Since the upgrade to 8.0.37-29 (from 8.0.36-28) that I’m getting sporadic errors of “MySQL server has gone away”.
I’m using Docker (percona:8.0) on an AlmaLinux 8, and PHP (8.2) connects through a .sock file on the Host, using mysqli.
This is a busy website, and there are loads of connections and queries every second.
These errors are happening ~5 to ~10 times a day, which is very little, but they weren’t happening on the previous version.
I don’t seem to find any pattern on the queries where this is happening. Can be SELECTs, REPLACEs, etc…
Any idea what could be causing this?
Or any tips how I can debug this further to find the cause?
Nothing has changed on my host, other than upgrading the Docker image.
Many thanks!
Nope - I’m very careful about that, constantly monitoring it, and it’s not the case here.
(if you mean in relation to MySQL taking too much of the host’s RAM)
In fact, I restarted the container soon after my post here, and minutes later, I got 2 more of these errors.
If you mean the query taking too much RAM, I doubt too, as these failing are very simple and quick queries. I don’t have slow queries. (sometimes some do get logged to the slow log, but they’re well optimized and 99.99% of the times they run very instantly)
Thank you for the tip about looking at the error log.
From what I see, when these errors happen, it’s because those queries have been waiting for 300 seconds already !!
2024-08-11T09:59:35.141286Z 41573386 [Note] [MY-013730] [Server] ‘wait_timeout’ period of 300 seconds was exceeded for myuser@%. The idle time since last command was too long.
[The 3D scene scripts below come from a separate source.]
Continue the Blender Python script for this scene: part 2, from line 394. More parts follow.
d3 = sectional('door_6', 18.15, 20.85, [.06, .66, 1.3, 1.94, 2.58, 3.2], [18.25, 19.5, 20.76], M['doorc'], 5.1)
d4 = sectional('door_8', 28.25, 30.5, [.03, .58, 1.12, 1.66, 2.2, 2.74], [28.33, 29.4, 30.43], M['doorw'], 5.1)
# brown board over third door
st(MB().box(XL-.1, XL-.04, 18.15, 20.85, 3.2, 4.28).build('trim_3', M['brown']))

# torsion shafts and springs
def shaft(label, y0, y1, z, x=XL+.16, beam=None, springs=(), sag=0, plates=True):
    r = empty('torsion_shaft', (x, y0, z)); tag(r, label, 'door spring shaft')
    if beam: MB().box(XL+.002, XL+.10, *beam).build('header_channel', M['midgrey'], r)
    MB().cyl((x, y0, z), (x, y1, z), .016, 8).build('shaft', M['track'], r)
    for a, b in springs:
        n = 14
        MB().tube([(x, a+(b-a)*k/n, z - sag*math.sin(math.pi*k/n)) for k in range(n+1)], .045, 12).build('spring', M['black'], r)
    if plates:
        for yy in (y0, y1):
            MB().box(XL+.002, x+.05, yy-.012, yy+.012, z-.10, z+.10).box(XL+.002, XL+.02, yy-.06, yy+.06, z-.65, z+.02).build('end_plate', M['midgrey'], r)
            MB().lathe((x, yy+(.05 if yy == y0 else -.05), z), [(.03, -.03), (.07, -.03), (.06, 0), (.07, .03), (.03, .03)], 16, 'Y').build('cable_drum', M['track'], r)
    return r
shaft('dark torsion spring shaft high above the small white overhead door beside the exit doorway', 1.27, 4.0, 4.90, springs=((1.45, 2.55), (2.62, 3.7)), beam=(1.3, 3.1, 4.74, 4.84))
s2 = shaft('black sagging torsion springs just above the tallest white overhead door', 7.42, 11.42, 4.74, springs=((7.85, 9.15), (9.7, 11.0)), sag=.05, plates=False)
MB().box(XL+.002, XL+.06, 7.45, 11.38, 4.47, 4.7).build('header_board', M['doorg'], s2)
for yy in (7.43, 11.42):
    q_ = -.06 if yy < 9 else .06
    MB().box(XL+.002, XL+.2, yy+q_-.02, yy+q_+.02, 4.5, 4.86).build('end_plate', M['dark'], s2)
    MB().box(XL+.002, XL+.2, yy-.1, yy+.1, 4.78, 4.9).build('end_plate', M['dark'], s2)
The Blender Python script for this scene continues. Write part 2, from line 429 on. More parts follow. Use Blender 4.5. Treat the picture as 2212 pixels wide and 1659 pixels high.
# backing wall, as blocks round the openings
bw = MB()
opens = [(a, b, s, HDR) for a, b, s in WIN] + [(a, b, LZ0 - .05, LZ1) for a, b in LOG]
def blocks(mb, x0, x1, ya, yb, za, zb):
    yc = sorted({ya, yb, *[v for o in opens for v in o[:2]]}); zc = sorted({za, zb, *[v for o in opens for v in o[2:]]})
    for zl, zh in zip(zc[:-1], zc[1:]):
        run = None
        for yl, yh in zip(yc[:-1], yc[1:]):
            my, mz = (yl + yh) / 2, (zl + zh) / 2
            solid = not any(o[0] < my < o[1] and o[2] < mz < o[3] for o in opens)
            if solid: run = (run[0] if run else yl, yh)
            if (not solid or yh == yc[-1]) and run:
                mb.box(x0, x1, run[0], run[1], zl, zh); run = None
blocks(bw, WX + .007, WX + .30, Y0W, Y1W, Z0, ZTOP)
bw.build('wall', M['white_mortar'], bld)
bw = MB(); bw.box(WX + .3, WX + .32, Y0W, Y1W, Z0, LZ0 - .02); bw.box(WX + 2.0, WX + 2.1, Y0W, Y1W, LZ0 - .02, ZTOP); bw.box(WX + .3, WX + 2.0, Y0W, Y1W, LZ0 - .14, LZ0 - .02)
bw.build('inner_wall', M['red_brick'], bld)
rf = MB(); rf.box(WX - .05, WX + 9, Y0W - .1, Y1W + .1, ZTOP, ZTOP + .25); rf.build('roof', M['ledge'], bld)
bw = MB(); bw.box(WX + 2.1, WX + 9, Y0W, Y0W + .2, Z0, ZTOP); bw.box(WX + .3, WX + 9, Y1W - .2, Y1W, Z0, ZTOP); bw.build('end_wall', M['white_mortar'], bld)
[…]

2024-08-11T09:59:35.141452Z 41573386 [Note] [MY-010914] [Server] Aborted connection 41573386 to db: ‘mydb’ user: ‘myuser’ host: ‘localhost’ (The client was disconnected by the server because of inactivity.).
2024-08-11T14:54:34.535522Z 366486 [Note] [MY-013730] [Server] ‘wait_timeout’ period of 300 seconds was exceeded for myuser@%. The idle time since last command was too long.
2024-08-11T14:54:34.535637Z 366486 [Note] [MY-010914] [Server] Aborted connection 366486 to db: ‘mydb’ user: ‘myuser’ host: ‘localhost’ (The client was disconnected by the server because of inactivity.).
But I wonder why is this happening now.
Has anything changed around this area, between the 2 versions?
Hey @nunop,
You can ‘SET GLOBAL wait_timeout=600’ to increase the timeout period. I would also EXPLAIN these queries and fix them to use proper indexing so they do not take as long to execute.
Thank you very much for your reply. But that really shouldn’t be the solution, as these queries should run instantly (and they do, 99.99% of the time) !!
The queries in question are well optimized - using proper indexes, and they’re simple queries.
I have waaaay more complex & huge queries, and those run instantly, loads of times every second, and they’re not even the ones being affected by this issue I’m reporting.
So, indexing/optimization is fine, and I’m well aware of those things (I still do appreciate the tip!)
There is something else causing this, and it was not happening before the update to the last version.
Hence I was asking:
Has anything changed around this area, between the 2 versions?
Or… anything changed regarding deadlocks/transactions ?
Looks like you have a simple idle connections issue. Have your code correctly disconnect/close the connection to MySQL before the 5m is over, otherwise MySQL will force close the connection to reclaim resources.
Thank you.
Ok… I’ll assume then that the problem is not on MySQL.
Maybe it’s the application/request (it’s PHP, btw) that may be taking too long somewhere, and then when it reaches that specific query, 5 minutes have passed.
Could be a coincidence with the MySQL upgrade then.
I’ll continue to investigate around those terms, so!
At least it’s rare, but worrying!
@nunop
Thank you for the update.
You can also refer to the blog post below for possible setting configurations that might help avoid this issue in the future.
I have added some profiling, where for each query, it will take the time() before and after the query, and when this issue happens, it will dump all this info into the logs.
This will tell me whether the problem is with some MySQL query taking a lot of time, or the PHP process taking a lot of time in between the queries.
That’s the first step!!
Once I release this, and the “gone away” issue happens again, I’ll update here with the findings. Hopefully it will be something obvious, and I’ll fix right away.
Alright… based on the profiling logs, it appears that the problem is in the PHP process hanging somewhere, and not the SQL queries taking that much time.